Ahora, en su grupo de concejales hay una cierta confusión sobre si va a reincorporarse plenamente a las tareas municipales y, si es así, cuál será realmente su función. ¿Ejercerá de forma efectiva como portavoz del grupo o el suyo será un papel meramente honorífico? Ésa es una decisión que no debe tomar nadie más que él. Fernando Morán ha de medir bien sus fuerzas y determinar si puede abanderar en condiciones la oposición en el Ayuntamiento de Madrid. No se trata de cubrir el expediente con apariciones esporádicas, actos protocolarios y alguna que otra boda más, sino de ponerse manos a la obra y cumplir con la fundamental labor de marcaje y fiscalización que el sistema democrático adjudica a los representantes de la oposición.

De su decisión están pendientes las dos mujeres que le siguieron en la candidatura socialista, Cristina Narbona y Matilde Fernández. Diputadas ambas en el Congreso, cualquiera de las dos está capacitada para tomar las riendas del grupo y trabajar por la ciudad, articulando una alternativa consistente para las próximas elecciones municipales.

Tanto Alberto Ruiz-Gallardón como José María Álvarez del Manzano fraguaron con muchos años de oposición sus respectivos accesos al poder, y el primero ha comenzado su segundo mandato, mientras el alcalde enfila ya el tercero. Morán tiene 74 años y es probable que en el año 2003, cuando se celebren los próximos comicios municipales, no le pida el cuerpo el batallar por convertirse en el primer alcalde octogenario de la capital. El de Madrid es el Ayuntamiento más importante de España y se merece cuanto menos la plena dedicación de quienes aspiran a gobernarlo algún día. Ese esfuerzo es, además, el único capaz de forjar con los años un candidado sólido, que pueda ofrecer su experiencia y conocimiento a los electores para mejorar la ciudad.
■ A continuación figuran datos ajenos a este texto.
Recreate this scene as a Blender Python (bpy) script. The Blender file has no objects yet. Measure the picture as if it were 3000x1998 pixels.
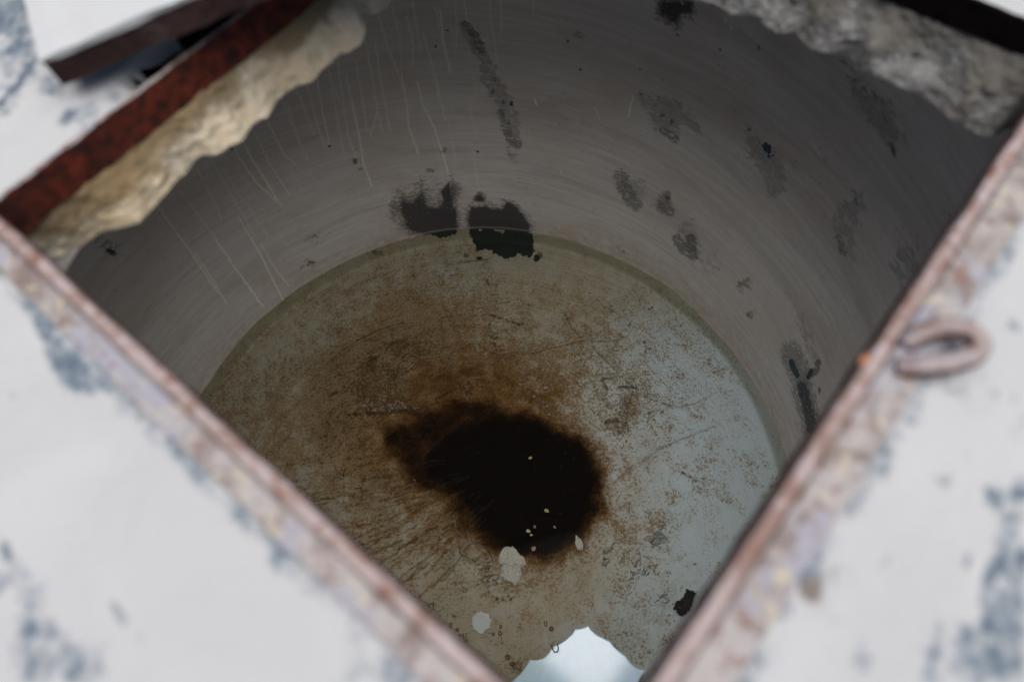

El tiempo en política pasa deprisa y la Federación Socialista Madrileña debería fijar pronto una estrategia de futuro que les permitiera al menos optar a la reconquista del poder municipal en la próxima cita con las urnas. Decidir cuanto antes quién ha de suceder a Morán y la persona elegida abandonar su escaño en el Congreso para que nadie tenga dudas de su compromiso con Madrid. El ejemplo lo acaba de dar la portavoz de IU, Inés Sabanés, que acaba de renunciar a su acta de diputada con el objeto de dedicarse en cuerpo y alma al Ayuntamiento de Madrid. Lo de las bodas es bonito, pero hay que ponerse el traje de faena para no tener en las elecciones cara de funeral.